What you are asked to do
Repeat the material exactly, leaving nothing out.

Material
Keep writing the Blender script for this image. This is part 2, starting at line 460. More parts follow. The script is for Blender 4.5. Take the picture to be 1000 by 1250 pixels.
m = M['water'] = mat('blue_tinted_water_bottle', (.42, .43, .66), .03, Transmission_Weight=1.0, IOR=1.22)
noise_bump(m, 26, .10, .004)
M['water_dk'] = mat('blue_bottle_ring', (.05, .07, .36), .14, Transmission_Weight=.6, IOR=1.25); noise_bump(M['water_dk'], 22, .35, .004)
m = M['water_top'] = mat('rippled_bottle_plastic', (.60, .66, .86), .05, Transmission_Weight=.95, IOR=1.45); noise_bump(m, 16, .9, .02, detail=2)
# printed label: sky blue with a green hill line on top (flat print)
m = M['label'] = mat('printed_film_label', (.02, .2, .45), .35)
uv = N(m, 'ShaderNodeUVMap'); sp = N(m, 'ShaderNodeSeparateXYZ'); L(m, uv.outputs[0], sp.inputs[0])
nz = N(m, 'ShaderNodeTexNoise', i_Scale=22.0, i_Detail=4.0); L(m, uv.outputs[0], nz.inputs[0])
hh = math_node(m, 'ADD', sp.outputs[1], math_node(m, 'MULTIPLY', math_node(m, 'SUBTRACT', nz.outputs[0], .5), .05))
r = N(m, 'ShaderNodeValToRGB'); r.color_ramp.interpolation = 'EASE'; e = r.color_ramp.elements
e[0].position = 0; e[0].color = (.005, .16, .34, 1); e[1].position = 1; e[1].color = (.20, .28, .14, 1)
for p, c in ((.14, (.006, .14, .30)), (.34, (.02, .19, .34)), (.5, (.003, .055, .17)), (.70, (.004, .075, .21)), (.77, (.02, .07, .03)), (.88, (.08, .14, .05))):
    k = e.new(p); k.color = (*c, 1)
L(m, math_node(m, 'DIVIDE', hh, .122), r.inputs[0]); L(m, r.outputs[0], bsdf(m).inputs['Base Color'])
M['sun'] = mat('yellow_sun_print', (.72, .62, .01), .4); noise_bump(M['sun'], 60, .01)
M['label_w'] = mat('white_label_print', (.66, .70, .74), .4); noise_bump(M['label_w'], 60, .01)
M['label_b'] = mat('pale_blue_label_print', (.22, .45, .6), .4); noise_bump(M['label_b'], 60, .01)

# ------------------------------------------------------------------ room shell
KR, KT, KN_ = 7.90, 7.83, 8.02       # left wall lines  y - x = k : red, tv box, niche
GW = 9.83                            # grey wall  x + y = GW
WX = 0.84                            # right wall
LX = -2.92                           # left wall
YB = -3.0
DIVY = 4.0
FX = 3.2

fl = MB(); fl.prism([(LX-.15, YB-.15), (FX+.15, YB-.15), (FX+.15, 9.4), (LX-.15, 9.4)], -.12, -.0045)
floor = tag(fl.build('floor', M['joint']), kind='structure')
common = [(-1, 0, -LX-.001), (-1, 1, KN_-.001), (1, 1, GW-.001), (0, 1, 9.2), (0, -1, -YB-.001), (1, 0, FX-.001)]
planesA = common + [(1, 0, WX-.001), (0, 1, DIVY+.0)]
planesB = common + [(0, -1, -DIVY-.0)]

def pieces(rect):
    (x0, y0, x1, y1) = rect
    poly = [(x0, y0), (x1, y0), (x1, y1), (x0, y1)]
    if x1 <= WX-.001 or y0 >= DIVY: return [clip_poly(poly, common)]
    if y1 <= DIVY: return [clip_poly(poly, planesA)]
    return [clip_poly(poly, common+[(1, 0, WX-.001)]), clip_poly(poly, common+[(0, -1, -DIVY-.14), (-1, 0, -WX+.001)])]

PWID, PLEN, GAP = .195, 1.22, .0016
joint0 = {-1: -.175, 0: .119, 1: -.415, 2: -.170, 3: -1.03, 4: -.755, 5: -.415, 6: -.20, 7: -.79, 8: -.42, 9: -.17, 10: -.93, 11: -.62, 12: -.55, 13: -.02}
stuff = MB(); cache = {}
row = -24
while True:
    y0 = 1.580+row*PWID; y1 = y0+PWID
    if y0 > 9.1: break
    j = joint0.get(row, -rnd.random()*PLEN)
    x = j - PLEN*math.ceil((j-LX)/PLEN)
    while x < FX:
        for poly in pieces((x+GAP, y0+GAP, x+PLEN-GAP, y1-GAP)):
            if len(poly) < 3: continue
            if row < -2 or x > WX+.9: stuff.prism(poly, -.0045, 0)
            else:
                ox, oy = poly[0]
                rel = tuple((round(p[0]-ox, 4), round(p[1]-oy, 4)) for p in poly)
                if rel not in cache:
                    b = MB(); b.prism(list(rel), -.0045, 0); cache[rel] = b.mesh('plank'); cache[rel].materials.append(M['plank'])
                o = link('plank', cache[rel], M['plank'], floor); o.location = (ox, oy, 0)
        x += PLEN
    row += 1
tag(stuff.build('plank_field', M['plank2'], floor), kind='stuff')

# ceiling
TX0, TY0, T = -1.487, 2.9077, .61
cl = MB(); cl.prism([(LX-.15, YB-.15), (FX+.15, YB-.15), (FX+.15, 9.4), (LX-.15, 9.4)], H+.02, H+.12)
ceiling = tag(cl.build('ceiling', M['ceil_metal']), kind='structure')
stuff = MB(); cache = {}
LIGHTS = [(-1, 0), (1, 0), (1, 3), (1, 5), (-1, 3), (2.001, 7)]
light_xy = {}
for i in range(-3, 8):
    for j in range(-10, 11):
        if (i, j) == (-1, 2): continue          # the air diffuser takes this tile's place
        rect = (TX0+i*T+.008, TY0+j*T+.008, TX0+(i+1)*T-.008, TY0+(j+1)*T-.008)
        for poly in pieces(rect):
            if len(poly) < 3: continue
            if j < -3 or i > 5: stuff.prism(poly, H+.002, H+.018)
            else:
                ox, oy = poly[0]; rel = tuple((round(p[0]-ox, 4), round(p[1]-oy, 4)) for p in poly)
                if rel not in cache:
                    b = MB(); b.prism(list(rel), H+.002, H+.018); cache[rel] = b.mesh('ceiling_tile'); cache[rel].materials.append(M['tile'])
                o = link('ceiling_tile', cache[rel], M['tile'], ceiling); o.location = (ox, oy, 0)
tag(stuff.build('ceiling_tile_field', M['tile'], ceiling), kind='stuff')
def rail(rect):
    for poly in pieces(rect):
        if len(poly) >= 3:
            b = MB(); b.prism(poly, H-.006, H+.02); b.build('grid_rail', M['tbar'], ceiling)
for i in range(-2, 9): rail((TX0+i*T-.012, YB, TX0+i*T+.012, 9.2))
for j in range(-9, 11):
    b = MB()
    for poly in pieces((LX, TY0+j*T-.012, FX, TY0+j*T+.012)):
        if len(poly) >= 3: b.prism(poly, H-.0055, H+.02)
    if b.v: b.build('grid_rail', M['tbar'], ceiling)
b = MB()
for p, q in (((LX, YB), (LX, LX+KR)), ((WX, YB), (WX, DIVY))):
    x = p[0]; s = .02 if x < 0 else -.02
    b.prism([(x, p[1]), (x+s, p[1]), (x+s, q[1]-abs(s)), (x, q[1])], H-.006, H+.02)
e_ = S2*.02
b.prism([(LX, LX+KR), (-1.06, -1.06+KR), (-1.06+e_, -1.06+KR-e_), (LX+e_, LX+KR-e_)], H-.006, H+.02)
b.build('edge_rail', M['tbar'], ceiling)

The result
Keep writing the Blender script for this image. This is part 2, starting at line 460. More parts follow. The script is for Blender 4.5. Take the picture to be 1000 by 1250 pixels.
m = M['water'] = mat('blue_tinted_water_bottle', (.42, .43, .66), .03, Transmission_Weight=1.0, IOR=1.22)
noise_bump(m, 26, .10, .004)
M['water_dk'] = mat('blue_bottle_ring', (.05, .07, .36), .14, Transmission_Weight=.6, IOR=1.25); noise_bump(M['water_dk'], 22, .35, .004)
m = M['water_top'] = mat('rippled_bottle_plastic', (.60, .66, .86), .05, Transmission_Weight=.95, IOR=1.45); noise_bump(m, 16, .9, .02, detail=2)
# printed label: sky blue with a green hill line on top (flat print)
m = M['label'] = mat('printed_film_label', (.02, .2, .45), .35)
uv = N(m, 'ShaderNodeUVMap'); sp = N(m, 'ShaderNodeSeparateXYZ'); L(m, uv.outputs[0], sp.inputs[0])
nz = N(m, 'ShaderNodeTexNoise', i_Scale=22.0, i_Detail=4.0); L(m, uv.outputs[0], nz.inputs[0])
hh = math_node(m, 'ADD', sp.outputs[1], math_node(m, 'MULTIPLY', math_node(m, 'SUBTRACT', nz.outputs[0], .5), .05))
r = N(m, 'ShaderNodeValToRGB'); r.color_ramp.interpolation = 'EASE'; e = r.color_ramp.elements
e[0].position = 0; e[0].color = (.005, .16, .34, 1); e[1].position = 1; e[1].color = (.20, .28, .14, 1)
for p, c in ((.14, (.006, .14, .30)), (.34, (.02, .19, .34)), (.5, (.003, .055, .17)), (.70, (.004, .075, .21)), (.77, (.02, .07, .03)), (.88, (.08, .14, .05))):
    k = e.new(p); k.color = (*c, 1)
L(m, math_node(m, 'DIVIDE', hh, .122), r.inputs[0]); L(m, r.outputs[0], bsdf(m).inputs['Base Color'])
M['sun'] = mat('yellow_sun_print', (.72, .62, .01), .4); noise_bump(M['sun'], 60, .01)
M['label_w'] = mat('white_label_print', (.66, .70, .74), .4); noise_bump(M['label_w'], 60, .01)
M['label_b'] = mat('pale_blue_label_print', (.22, .45, .6), .4); noise_bump(M['label_b'], 60, .01)

# ------------------------------------------------------------------ room shell
KR, KT, KN_ = 7.90, 7.83, 8.02       # left wall lines  y - x = k : red, tv box, niche
GW = 9.83                            # grey wall  x + y = GW
WX = 0.84                            # right wall
LX = -2.92                           # left wall
YB = -3.0
DIVY = 4.0
FX = 3.2

fl = MB(); fl.prism([(LX-.15, YB-.15), (FX+.15, YB-.15), (FX+.15, 9.4), (LX-.15, 9.4)], -.12, -.0045)
floor = tag(fl.build('floor', M['joint']), kind='structure')
common = [(-1, 0, -LX-.001), (-1, 1, KN_-.001), (1, 1, GW-.001), (0, 1, 9.2), (0, -1, -YB-.001), (1, 0, FX-.001)]
planesA = common + [(1, 0, WX-.001), (0, 1, DIVY+.0)]
planesB = common + [(0, -1, -DIVY-.0)]

def pieces(rect):
    (x0, y0, x1, y1) = rect
    poly = [(x0, y0), (x1, y0), (x1, y1), (x0, y1)]
    if x1 <= WX-.001 or y0 >= DIVY: return [clip_poly(poly, common)]
    if y1 <= DIVY: return [clip_poly(poly, planesA)]
    return [clip_poly(poly, common+[(1, 0, WX-.001)]), clip_poly(poly, common+[(0, -1, -DIVY-.14), (-1, 0, -WX+.001)])]

PWID, PLEN, GAP = .195, 1.22, .0016
joint0 = {-1: -.175, 0: .119, 1: -.415, 2: -.170, 3: -1.03, 4: -.755, 5: -.415, 6: -.20, 7: -.79, 8: -.42, 9: -.17, 10: -.93, 11: -.62, 12: -.55, 13: -.02}
stuff = MB(); cache = {}
row = -24
while True:
    y0 = 1.580+row*PWID; y1 = y0+PWID
    if y0 > 9.1: break
    j = joint0.get(row, -rnd.random()*PLEN)
    x = j - PLEN*math.ceil((j-LX)/PLEN)
    while x < FX:
        for poly in pieces((x+GAP, y0+GAP, x+PLEN-GAP, y1-GAP)):
            if len(poly) < 3: continue
            if row < -2 or x > WX+.9: stuff.prism(poly, -.0045, 0)
            else:
                ox, oy = poly[0]
                rel = tuple((round(p[0]-ox, 4), round(p[1]-oy, 4)) for p in poly)
                if rel not in cache:
                    b = MB(); b.prism(list(rel), -.0045, 0); cache[rel] = b.mesh('plank'); cache[rel].materials.append(M['plank'])
                o = link('plank', cache[rel], M['plank'], floor); o.location = (ox, oy, 0)
        x += PLEN
    row += 1
tag(stuff.build('plank_field', M['plank2'], floor), kind='stuff')

# ceiling
TX0, TY0, T = -1.487, 2.9077, .61
cl = MB(); cl.prism([(LX-.15, YB-.15), (FX+.15, YB-.15), (FX+.15, 9.4), (LX-.15, 9.4)], H+.02, H+.12)
ceiling = tag(cl.build('ceiling', M['ceil_metal']), kind='structure')
stuff = MB(); cache = {}
LIGHTS = [(-1, 0), (1, 0), (1, 3), (1, 5), (-1, 3), (2.001, 7)]
light_xy = {}
for i in range(-3, 8):
    for j in range(-10, 11):
        if (i, j) == (-1, 2): continue          # the air diffuser takes this tile's place
        rect = (TX0+i*T+.008, TY0+j*T+.008, TX0+(i+1)*T-.008, TY0+(j+1)*T-.008)
        for poly in pieces(rect):
            if len(poly) < 3: continue
            if j < -3 or i > 5: stuff.prism(poly, H+.002, H+.018)
            else:
                ox, oy = poly[0]; rel = tuple((round(p[0]-ox, 4), round(p[1]-oy, 4)) for p in poly)
                if rel not in cache:
                    b = MB(); b.prism(list(rel), H+.002, H+.018); cache[rel] = b.mesh('ceiling_tile'); cache[rel].materials.append(M['tile'])
                o = link('ceiling_tile', cache[rel], M['tile'], ceiling); o.location = (ox, oy, 0)
tag(stuff.build('ceiling_tile_field', M['tile'], ceiling), kind='stuff')
def rail(rect):
    for poly in pieces(rect):
        if len(poly) >= 3:
            b = MB(); b.prism(poly, H-.006, H+.02); b.build('grid_rail', M['tbar'], ceiling)
for i in range(-2, 9): rail((TX0+i*T-.012, YB, TX0+i*T+.012, 9.2))
for j in range(-9, 11):
    b = MB()
    for poly in pieces((LX, TY0+j*T-.012, FX, TY0+j*T+.012)):
        if len(poly) >= 3: b.prism(poly, H-.0055, H+.02)
    if b.v: b.build('grid_rail', M['tbar'], ceiling)
b = MB()
for p, q in (((LX, YB), (LX, LX+KR)), ((WX, YB), (WX, DIVY))):
    x = p[0]; s = .02 if x < 0 else -.02
    b.prism([(x, p[1]), (x+s, p[1]), (x+s, q[1]-abs(s)), (x, q[1])], H-.006, H+.02)
e_ = S2*.02
b.prism([(LX, LX+KR), (-1.06, -1.06+KR), (-1.06+e_, -1.06+KR-e_), (LX+e_, LX+KR-e_)], H-.006, H+.02)
b.build('edge_rail', M['tbar'], ceiling)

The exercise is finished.